In 1955 Churchill, then sitting Prime Minister resigned and was replaced by Anthony Eden, who had been seen for years as his obvious successor, who called and won an election.
Since 1997 the Tories have had a series of unsuccessful leaders, but the only one who was removed was Iain Duncan Smith who after his ridiculous ‘quiet man’ speech to the Tory conference, faced a forced vote of confidence among Tory MPs. This has obvious parallels with what Hoon and Hewitt were hoping for with Labour MPs, but the point is Tory rules have the possibility of this if 25 MPs ask for it. In 2003 the requisite number did and then voted 90:75 against IDS’s leadership. The result was simple: he was history and Michael Howard became leader without a contest.

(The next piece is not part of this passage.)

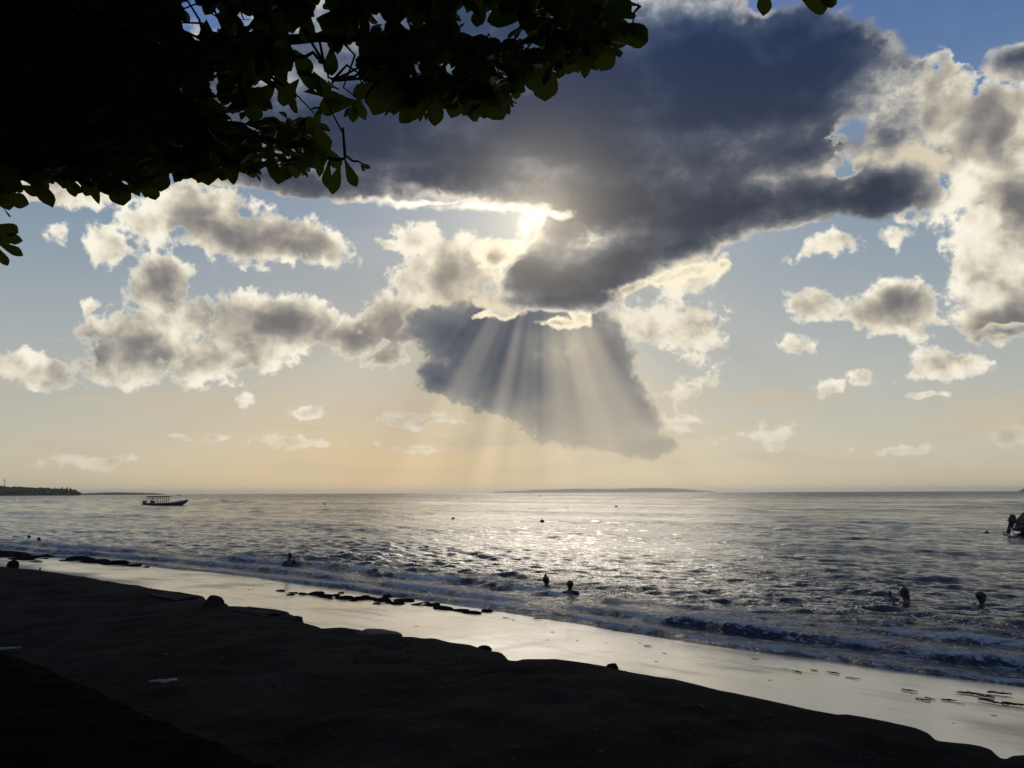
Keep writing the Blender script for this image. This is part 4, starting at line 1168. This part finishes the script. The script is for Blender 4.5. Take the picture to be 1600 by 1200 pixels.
    def clear(x, y, m_=1.0):
        return all(((x - a) / (w * m_ + 11)) ** 2 + ((y - b) / (h * m_ + 11)) ** 2 > 1 for a, b, w, h in holes)
    anchors = []
    tries = 0
    while len(leaves) < 9000:
        # rosettes of leaves at the twig ends, most of them in the hanging part of the crown
        tries += 1
        if tries % 4: cx, cy = r.uniform(-60, 1000), r.uniform(-60, 300)
        else: cx, cy = r.uniform(-420, 980), r.uniform(-420, 300)
        if not inside(cx, cy) or not clear(cx, cy): continue
        dp = r.uniform(4.2, 7.2)
        c = at_d(cx, cy, dp); anchors.append(c)
        for k in range(r.randint(5, 9)):
            a = r.uniform(0, 6.28)
            out_ = Vector((math.cos(a), math.sin(a), r.uniform(-.9, .25)))
            L = r.uniform(.12, .22)
            mid = c + out_.normalized() * L * .6
            rel = mid - Vector((0, 0, CAM_H)); q = CAM_M.transposed() @ rel
            qx, qy = 800 + F_PX * q.x / -q.z, 600 - F_PX * q.y / -q.z
            if not inside(qx, qy + r.uniform(-4, 14)) or not clear(qx, qy, .8): continue
            add_leaf(c + out_ * .02, out_, Vector((r.uniform(-.5, .5), r.uniform(-.5, .5), 1)), L)
    # unseen leaf roof overhead and behind the camera, added to darken the ground
    nin = len(leaves)
    over = len(leaves)
    for i in range(15000):
        x, y = r.uniform(-12, 7), r.uniform(-9, 3.4)
        z = 5.0 + r.uniform(-.5, 1.4) + 0.25 * max(0, y)
        if y > 0 and z < CAM_H + 1.0 * y + .9: continue
        a = r.uniform(0, 6.28)
        add_leaf(Vector((x, y, z)), Vector((math.cos(a), math.sin(a), r.uniform(-.8, .3))), Vector((r.uniform(-.5, .5), r.uniform(-.5, .5), 1)), r.uniform(.34, .52))
    for i in range(9000):                                   # unseen leaf curtain behind the camera, added to block the back sky
        x = r.uniform(-16, 12); y = -9.5 + r.uniform(-1.5, 1.5) + .02 * x * x
        a = r.uniform(0, 6.28)
        add_leaf(Vector((x, y, r.uniform(1.1, 6.2))), Vector((math.cos(a), math.sin(a), -1.2)), Vector((r.uniform(-.5, .5), 1, r.uniform(-.5, .5))), r.uniform(.36, .55))
    # the largest in the picture are leaves of their own, the rest one mass
    def seen(M):
        c = M @ Vector((.6, 0, 0)); q = CAM_M.transposed() @ (c - Vector((0, 0, CAM_H)))
        if q.z > -.5: return 0
        x, y = 800 + F_PX * q.x / -q.z, 600 - F_PX * q.y / -q.z
        if not (-20 < x < 1620 and -20 < y < 420): return 0
        return M.to_scale().x / -q.z
    order = sorted(range(len(leaves)), key=lambda i: (-1 if i < rim else 0, -seen(leaves[i][0])))
    inv = Matrix.Translation(-base)
    for i in order[:300]:
        M, k = leaves[i]
        o = bpy.data.objects.new('leaf', lm[k]); COL.objects.link(o); o.parent = e; o.matrix_local = inv @ M
    V, F_ = [], []
    for i in order[300:]:
        M, k = leaves[i]; M = inv @ M; v, f = geos[k] if i < over else plain; n0 = len(V)
        V += [tuple(M @ Vector(q)) for q in v]; F_ += [tuple(a + n0 for a in q) for q in f]
    fo = link('foliage_and_shade_screen', mesh('foliage_and_shade_screen', V, F_), m, e); fo['kind'] = 'stuff'  # crown leaves, plus the unseen roof and curtain added to block skylight
    # trunk, limbs and twigs
    tk = MB(); tk.tube([(0, 0, -.3), (.05, .05, .6), (.12, .1, 1.6), (.3, .2, 2.6), (.5, .4, 3.4)], [.34, .27, .23, .21, .18], 14)
    tk.build('trunk', m_bark, e, True)
    limbs = []
    for pts, rad in [([(-900, -500, 4.6), (-300, 60, 5.2), (60, 90, 5.3), (300, 100, 5.2), (380, 60, 5.0), (560, 60, 4.9), (760, 80, 4.8), (930, 40, 4.8)], (.12, .012)),
                     ([(-900, -300, 4.4), (-300, 180, 5.0), (100, 220, 5.1), (330, 215, 4.8), (480, 225, 4.5), (520, 250, 4.4), (545, 246, 4.35), (572, 258, 4.3)], (.10, .004)),
                     ([(300, 100, 5.2), (340, 80, 4.9), (375, 55, 4.8), (420, 10, 4.8)], (.022, .010)), ([(375, 140, 4.9), (440, 100, 4.8), (490, 85, 4.7), (508, 105, 4.6), (520, 130, 4.6)], (.016, .006)),
                     ([(300, 120, 5.0), (330, 108, 4.8), (372, 106, 4.7)], (.014, .006)), ([(-700, -500, 4.5), (300, -160, 5.0), (800, -60, 4.9), (1000, 10, 4.8)], (.09, .006)), ([(1000, -150, 4.9), (1150, -80, 4.7), (1195, -25, 4.55), (1194, -10, 4.5)], (.02, .004)),
                     ([(1150, -80, 4.7), (1235, -25, 4.6), (1250, -6, 4.6)], (.012, .004)), ([(-300, 180, 5.0), (-120, 340, 4.7), (-30, 372, 4.65), (2, 375, 4.6)], (.03, .006)), ([(930, 40, 4.8), (975, 12, 4.75), (998, 6, 4.7)], (.008, .003))]:
        P_ = [at_d(*q) for q in pts]
        fine = []
        for i in range(len(P_) - 1):
            for k in range(6):
                t = k / 6; a, b = P_[i], P_[i + 1]
                fine.append(a.lerp(b, t) + Vector((r.gauss(0, .006), r.gauss(0, .006), r.gauss(0, .006))))
        fine.append(P_[-1])
        if pts[0][0] < -650:
            fine = [base + Vector((.5, .4, 3.3)), base + Vector((.3, 1.4, 3.9))] + fine[4:]
        limbs.append(fine)
        N = len(fine); rr = [rad[0] * (rad[1] / rad[0]) ** (i / (N - 1)) for i in range(N)]
        lb = MB(); lb.tube([q - base for q in fine], rr, 8); lb.build('branch', m_bark, e, True)
    allp = [q for L in limbs[:6] for q in L]
    tw = MB()
    for c in anchors[::2]:
        q = min(allp, key=lambda u: (u - c).length)
        if (q - c).length < .75:
            k1 = Vector((r.gauss(0, .05), r.gauss(0, .05), r.gauss(0.02, .05))); k2 = Vector((r.gauss(0, .04), r.gauss(0, .04), r.gauss(0, .04)))
            tw.tube([q - base, q.lerp(c, .35) - base + k1, q.lerp(c, .7) - base + k2, c - base], [.009, .007, .005, .004], 5)
    t_ = tw.build('twigs', m_bark, e, True); t_['kind'] = 'stuff'
    print('leaves', len(leaves), 'rim', rim, 'in view', nin)
build_tree()

# ---------------------------------------------------------------- sea air
def build_haze():
    me = bpy.data.meshes.new('haze')
    bm = bmesh.new(); bmesh.ops.create_cube(bm, size=1.0)
    for v in bm.verts: v.co = Vector((v.co.x * 60000, v.co.y * 60000 + 11000, v.co.z * 146 + 70))
    bm.to_mesh(me); bm.free()
    m = bpy.data.materials.new('sea haze'); m.use_nodes = True
    t = m.node_tree
    for nd in list(t.nodes): t.nodes.remove(nd)
    g = G(t)
    pv = g.node('ShaderNodeVolumePrincipled')
    pv.inputs['Color'].default_value = (0.97, 0.985, 1.0, 1)
    pv.inputs['Density'].default_value = 4e-5
    pv.inputs['Anisotropy'].default_value = 0.72
    out = g.node('ShaderNodeOutputMaterial'); g.l.new(pv.outputs[0], out.inputs['Volume'])
    tag(link('haze', me, m), 'thin pale haze over the sea towards the horizon', 'haze', kind='stuff')
build_haze()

So Brown staggers on and will lead Labour into an election in which the odds of a Tory majority have just increased significantly. Hoon and Hewitt, along with such previous amateur plotters as James Purnell (attempted coup no. 2), have allowed the possibility that themselves and other Blairites will be blamed for the forthcoming election rout. And really that cant be allowed to happen. These people are part of the ‘guilty men’ of Labour, but then that’s a whole other story of what Labour became under New Labour and the losing of what shall we call it, the party’s ‘moral compass’.
Notes
1. Good Morning Scotland, http://www.bbc.co.uk/programmes/b0074hf7/episodes/player
2. Henry Drucker, Doctrine and Ethos in the Labour Party, George Allen and Sons 1979.